Written problem | Quote the data exactly, first line to the line containing "1.64, .004).build('clip', 'black', t)", with no pictures.

##########

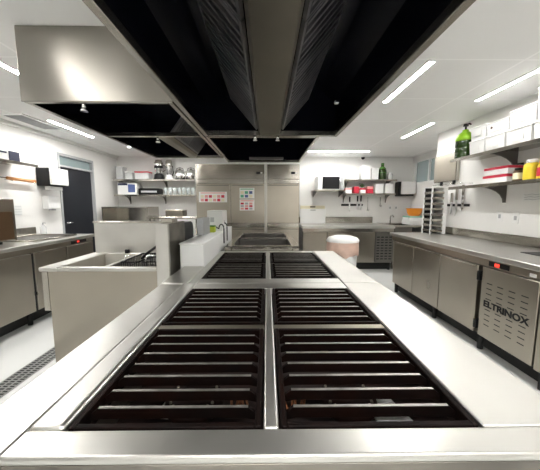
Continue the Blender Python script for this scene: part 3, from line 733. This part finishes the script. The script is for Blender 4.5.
for yy, zz, L, hl, lb in ((3.92, 1.20, .16, .13, 'kitchen knife farthest along the right wall knife bar'), (3.82, 1.19, .2, .15, 'kitchen knife in the middle of the right wall knife bar'), (3.70, 1.25, .2, .14, 'broad kitchen knife nearest on the right wall knife bar')):
    knife(2.6303, yy, zz, L, hl, lb, 'y', 'knives on the right wall bar', wid=.05)
t = thing('hanging_rail', 'thin steel rail with two black clips at the far end of the right-hand shelves', 'rail', (2.47, 3.8, 1.62))
MB().cyl((2.43, 3.54, 1.60), (2.43, 4.05, 1.60), .006).cyl((2.43, 3.56, 1.60), (2.649, 3.56, 1.60), .005).cyl((2.43, 4.03, 1.60), (2.649, 4.03, 1.60), .005).build('rod', 'chrome', t)
for y in (3.60, 3.86): MB().box(2.418, 2.442, y-.02, y+.02, 1.585, 1.64, .004).build('clip', 'black', t)

# ------------------------------------------------------------------ left counter
t = thing('refrigerated_counter', 'steel refrigerated counter along the left wall with a control strip at its far end', 'counter', (-2.95, 2.7, 0))
lx0, lx1, ly0, ly1 = -3.385, -2.50, 1.5, 4.02
MB().box(lx0, lx1, ly0, ly1, ZC-.04, ZC, .006, seg=2).build('worktop', 'steel_top', t)
MB().box(lx0, lx0+.03, ly0, ly1, ZC, ZC+.10, .004).build('backsplash', 'steel', t)
MB().box(lx0+.01, lx1-.07, ly0, ly1-.02, .15, ZC-.04).build('body', 'steel_dark', t)
MB().box(lx1-.07, lx1-.035, ly0, ly1-.02, ZC-.10, ZC-.04, .002).build('fascia', 'steel_door', t)
for a, b in ((1.80, 2.36), (2.37, 2.93), (2.965, 3.44)):
    MB().box(lx1-.068, lx1-.022, a, b, .165, ZC-.105, .006, seg=2).build('door', 'steel_door', t)
MB().box(lx1-.068, lx1-.03, 2.935, 2.96, .165, ZC-.105).build('door_gap_strip', 'rubber', t)
pp = MB().box(lx1-.068, lx1-.022, 3.46, 3.98, .165, ZC-.105, .006, seg=2).build('vent_panel', 'steel_door', t)
for k in range(6): MB().box(lx1-.0225, lx1-.021, 3.52, 3.92, .30+k*.05, .315+k*.05).build('vent_slot', 'black', pp)
MB().box(lx1-.036, lx1-.03, 3.55, 3.85, ZC-.09, ZC-.05, .002).build('control_strip', 'black', t)
MB().box(lx1-.031, lx1-.028, 3.66, 3.70, ZC-.082, ZC-.06).build('red_display', 'redlamp', t)
MB().box(lx0+.02, lx1-.18, ly0+.02, ly1-.04, 0, .15).build('plinth_or_shade_block', 'dark', t)  # shade below the doors filled in as a dark block
for y in (1.6, 2.95, 3.9):
    for x in (lx1-.12,): MB().cyl((x, y, 0), (x, y, .15), .024, .03).build('leg', 'rubber', t)
# steel appliance at the left frame edge
t = thing('countertop_oven', 'steel countertop oven with brown glass front on the left counter', 'oven', (-3.0, 2.65, ZC))
MB().box(-3.34, -2.76, 2.25, 3.05, ZC+.03, 1.385, .006, seg=2).build('case', 'steel', t)
d = MB().box(-3.27, -2.83, 2.238, 2.249, ZC+.08, 1.30).build('front_glass', 'brown', t)
d2 = MB().box(-2.759, -2.752, 2.30, 3.01, ZC+.05, 1.25).build('side_plate', 'brown', t)
MB().cyl((-3.2, 2.215, 1.33), (-2.9, 2.215, 1.33), .009).cyl((-3.2, 2.215, 1.33), (-3.2, 2.25, 1.33), .007).cyl((-2.9, 2.215, 1.33), (-2.9, 2.25, 1.33), .007).build('handle', 'chrome', t)
for x in (-3.28, -2.82):
    for y in (2.31, 2.91): MB().cyl((x, y, ZC), (x, y, ZC+.03), .02).build('foot', 'rubber', t)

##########

Exercise response |
Continue the Blender Python script for this scene: part 3, from line 733. This part finishes the script. The script is for Blender 4.5.
for yy, zz, L, hl, lb in ((3.92, 1.20, .16, .13, 'kitchen knife farthest along the right wall knife bar'), (3.82, 1.19, .2, .15, 'kitchen knife in the middle of the right wall knife bar'), (3.70, 1.25, .2, .14, 'broad kitchen knife nearest on the right wall knife bar')):
    knife(2.6303, yy, zz, L, hl, lb, 'y', 'knives on the right wall bar', wid=.05)
t = thing('hanging_rail', 'thin steel rail with two black clips at the far end of the right-hand shelves', 'rail', (2.47, 3.8, 1.62))
MB().cyl((2.43, 3.54, 1.60), (2.43, 4.05, 1.60), .006).cyl((2.43, 3.56, 1.60), (2.649, 3.56, 1.60), .005).cyl((2.43, 4.03, 1.60), (2.649, 4.03, 1.60), .005).build('rod', 'chrome', t)
for y in (3.60, 3.86): MB().box(2.418, 2.442, y-.02, y+.02, 1.585, 1.64, .004).build('clip', 'black', t)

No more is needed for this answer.